Awesome character number one (in no particular order): the Balkan Man. He, I am told, is the owner of the Balkan Restaurant across the street (which, incidentally, I have never been to). When the weather is nice, he looks out the window for hours, examining passers-by and either smiling or frowning at them. I have not yet figured out the reasons or consequences of falling into his favour or displeasure. I am pretty sure I am in his favour, mostly because he smiles and waves at me when I sneakily try to take his picture so I can send it to Ana and Anna. I call him Nikita Mikhalkov, because of the uncanny resemblance he bears to the controversial Russian movie director.

Awesome character number two: the Poet. When my friends who study Estonian literature told me about him, I looked up his music online and duly developed an obsession. In addition to being an incredibly inventive artist, he looks a bit like my Dad. Now this is a bit weird, but heck, what’s not weird about this post? He has the kindest smile, so I think he is wonderful. Because of this I am super shy around him. I’ve never tried to strike up a conversation and am keeping up the fangirl behaviour from afar.

Students (Jaak Nilson)

Awesome character number three: the Golden Man. Now the guy who handed out fliers for Suudlevad Tudengid, donned in a spectacular golden suit, is not just a character but also a friend. He is possibly the most eccentric person I’ve ever come in contact with, which is saying a lot. Bored at work, he used to stop by my window and entertain himself (and me) with short pantomimes. I occasionally came outside to hear some jokes. I would probably go mad over my academic papers if it weren’t for Golden Man’s jokes.
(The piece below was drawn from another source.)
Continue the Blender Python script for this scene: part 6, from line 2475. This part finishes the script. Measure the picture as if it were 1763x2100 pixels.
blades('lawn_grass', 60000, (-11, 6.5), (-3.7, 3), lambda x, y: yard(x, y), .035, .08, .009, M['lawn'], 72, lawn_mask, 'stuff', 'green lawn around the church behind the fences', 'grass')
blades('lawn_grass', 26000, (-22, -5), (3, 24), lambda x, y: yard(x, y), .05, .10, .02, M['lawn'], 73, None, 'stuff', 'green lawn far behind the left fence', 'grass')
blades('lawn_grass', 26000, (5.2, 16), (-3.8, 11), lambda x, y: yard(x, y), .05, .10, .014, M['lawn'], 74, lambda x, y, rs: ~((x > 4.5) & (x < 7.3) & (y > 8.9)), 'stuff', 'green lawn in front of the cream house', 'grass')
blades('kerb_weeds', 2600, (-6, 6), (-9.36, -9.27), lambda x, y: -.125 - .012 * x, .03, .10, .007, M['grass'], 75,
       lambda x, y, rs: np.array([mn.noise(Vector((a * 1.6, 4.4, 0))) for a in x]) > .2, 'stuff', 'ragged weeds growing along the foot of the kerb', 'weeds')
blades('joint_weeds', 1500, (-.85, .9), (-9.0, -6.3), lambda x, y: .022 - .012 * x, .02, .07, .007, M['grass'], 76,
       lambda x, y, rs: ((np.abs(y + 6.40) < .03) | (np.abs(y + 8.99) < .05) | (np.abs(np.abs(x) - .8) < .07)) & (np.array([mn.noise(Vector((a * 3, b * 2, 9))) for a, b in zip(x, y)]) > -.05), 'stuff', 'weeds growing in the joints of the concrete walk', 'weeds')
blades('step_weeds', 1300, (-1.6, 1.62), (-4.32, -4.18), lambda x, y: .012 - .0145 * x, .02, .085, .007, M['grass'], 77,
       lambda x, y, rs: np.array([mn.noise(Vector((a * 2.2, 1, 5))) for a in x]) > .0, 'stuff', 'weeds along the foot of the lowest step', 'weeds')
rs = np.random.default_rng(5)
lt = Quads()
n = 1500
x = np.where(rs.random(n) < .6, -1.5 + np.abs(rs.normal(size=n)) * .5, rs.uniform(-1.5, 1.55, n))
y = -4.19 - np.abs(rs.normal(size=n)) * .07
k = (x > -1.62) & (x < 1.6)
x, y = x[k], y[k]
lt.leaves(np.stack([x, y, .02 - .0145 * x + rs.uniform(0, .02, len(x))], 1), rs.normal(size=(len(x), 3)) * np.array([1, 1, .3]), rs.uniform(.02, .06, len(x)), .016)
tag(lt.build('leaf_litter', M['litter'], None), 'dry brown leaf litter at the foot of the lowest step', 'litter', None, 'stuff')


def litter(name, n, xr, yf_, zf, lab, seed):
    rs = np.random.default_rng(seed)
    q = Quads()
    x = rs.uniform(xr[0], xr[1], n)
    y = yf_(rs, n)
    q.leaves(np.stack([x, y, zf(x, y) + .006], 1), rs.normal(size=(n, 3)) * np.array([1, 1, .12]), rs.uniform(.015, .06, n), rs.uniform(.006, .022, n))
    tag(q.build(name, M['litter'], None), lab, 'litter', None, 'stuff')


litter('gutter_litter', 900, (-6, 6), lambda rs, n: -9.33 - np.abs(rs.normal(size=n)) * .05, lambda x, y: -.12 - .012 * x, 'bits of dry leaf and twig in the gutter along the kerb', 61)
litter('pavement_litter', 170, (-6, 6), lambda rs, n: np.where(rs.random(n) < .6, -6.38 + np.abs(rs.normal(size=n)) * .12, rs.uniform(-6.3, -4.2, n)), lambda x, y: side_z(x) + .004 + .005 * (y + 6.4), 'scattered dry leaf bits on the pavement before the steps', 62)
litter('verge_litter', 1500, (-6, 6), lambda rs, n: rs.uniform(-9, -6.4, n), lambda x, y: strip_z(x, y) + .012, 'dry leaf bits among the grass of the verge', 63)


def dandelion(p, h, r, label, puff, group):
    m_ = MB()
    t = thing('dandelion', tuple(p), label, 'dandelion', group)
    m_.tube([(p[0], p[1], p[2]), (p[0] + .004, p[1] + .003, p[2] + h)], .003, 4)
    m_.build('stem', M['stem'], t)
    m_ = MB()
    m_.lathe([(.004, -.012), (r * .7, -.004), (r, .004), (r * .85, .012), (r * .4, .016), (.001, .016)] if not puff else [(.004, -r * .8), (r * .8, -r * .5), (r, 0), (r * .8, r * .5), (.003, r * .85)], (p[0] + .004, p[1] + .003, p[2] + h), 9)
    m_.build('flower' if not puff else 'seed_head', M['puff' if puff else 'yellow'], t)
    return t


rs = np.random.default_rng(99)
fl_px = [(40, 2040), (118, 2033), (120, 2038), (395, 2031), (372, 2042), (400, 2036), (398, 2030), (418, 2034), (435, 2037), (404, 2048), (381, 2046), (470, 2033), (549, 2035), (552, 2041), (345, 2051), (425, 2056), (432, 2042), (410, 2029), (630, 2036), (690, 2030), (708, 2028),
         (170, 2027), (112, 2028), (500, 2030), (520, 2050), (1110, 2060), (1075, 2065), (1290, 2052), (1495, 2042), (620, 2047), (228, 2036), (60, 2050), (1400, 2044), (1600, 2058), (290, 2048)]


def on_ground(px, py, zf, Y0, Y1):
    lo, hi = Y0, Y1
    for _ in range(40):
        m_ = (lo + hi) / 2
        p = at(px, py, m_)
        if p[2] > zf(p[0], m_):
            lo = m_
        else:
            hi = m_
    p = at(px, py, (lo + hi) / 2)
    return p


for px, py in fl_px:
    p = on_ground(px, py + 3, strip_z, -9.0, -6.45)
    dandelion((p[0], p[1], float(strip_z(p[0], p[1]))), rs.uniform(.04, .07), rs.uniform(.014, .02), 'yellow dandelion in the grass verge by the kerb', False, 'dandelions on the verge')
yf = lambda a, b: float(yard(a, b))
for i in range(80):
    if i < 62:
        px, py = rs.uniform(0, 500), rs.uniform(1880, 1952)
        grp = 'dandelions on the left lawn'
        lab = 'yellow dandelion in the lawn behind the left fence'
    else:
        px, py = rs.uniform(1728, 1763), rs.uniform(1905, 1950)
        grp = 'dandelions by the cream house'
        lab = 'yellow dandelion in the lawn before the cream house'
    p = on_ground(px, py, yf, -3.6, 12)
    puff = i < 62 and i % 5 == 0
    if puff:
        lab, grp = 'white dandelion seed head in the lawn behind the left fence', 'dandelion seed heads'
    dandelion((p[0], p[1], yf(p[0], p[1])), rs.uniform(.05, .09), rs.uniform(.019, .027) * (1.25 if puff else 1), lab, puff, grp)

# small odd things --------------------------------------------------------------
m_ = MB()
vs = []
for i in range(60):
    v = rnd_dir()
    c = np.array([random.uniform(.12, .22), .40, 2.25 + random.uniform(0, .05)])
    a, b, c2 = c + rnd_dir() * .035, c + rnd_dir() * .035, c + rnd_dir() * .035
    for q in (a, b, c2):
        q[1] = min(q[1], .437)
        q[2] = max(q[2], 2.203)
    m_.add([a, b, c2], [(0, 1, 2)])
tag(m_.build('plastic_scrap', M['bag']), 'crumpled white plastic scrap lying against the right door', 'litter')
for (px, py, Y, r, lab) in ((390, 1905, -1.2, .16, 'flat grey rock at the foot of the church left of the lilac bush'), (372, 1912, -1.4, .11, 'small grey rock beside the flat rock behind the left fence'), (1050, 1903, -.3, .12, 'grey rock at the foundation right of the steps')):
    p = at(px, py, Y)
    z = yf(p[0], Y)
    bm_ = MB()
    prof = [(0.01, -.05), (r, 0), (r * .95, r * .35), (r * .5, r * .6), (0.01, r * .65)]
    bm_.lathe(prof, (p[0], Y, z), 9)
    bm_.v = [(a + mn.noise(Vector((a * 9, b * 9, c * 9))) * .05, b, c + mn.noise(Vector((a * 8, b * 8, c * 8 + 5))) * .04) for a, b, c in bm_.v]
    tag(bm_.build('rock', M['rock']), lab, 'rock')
This is it – a small, grievously incomplete sample of people who light up my day. And I’ve not even mentioned the Scarily Tattooed Person, the Nameless Student With Great Fashion Sense, and of course, the infamous Guy Who Asked For My Number And Then Told Me He Has a Girlfriend. “You are so weird”, my friends tell me. “We are so weird. Yes, we come from different countries and have a lot of fun together as Erasmus poster children should, but beyond this, things often don’t make any sense. How can you ever write about us?” But what else is there to write about?

Beneath and beyond the stock phrases about crazy student days, international exchanges, diversity and multiculturalism, there is the messy, exciting, boring, bizarre reality of our lives. There you go, then: this post turned into an incendiary, reluctantly hipster-like Manifesto for Marginality. Each day in Tartu, thousands of days are being lived. Every lecture, every cup of coffee, every dress-up party and every whatever you do on weekends – is yours, and yours only. You walk the streets of this city and make it your own. On the way home, emerging from the sea of academic articles and bibliographies, I run into Anna. We stop by the wine bar and sit on some porch on Rüütli street, staring unashamedly at people walking by, talking about our lives, loves, future road trips, about this city and why we love it and why we hate it, and how we fell for it and how it has taken us in, and how, for better and for worse, it is inseparable now from who we are. We are also Tartu, and Tartu is also us.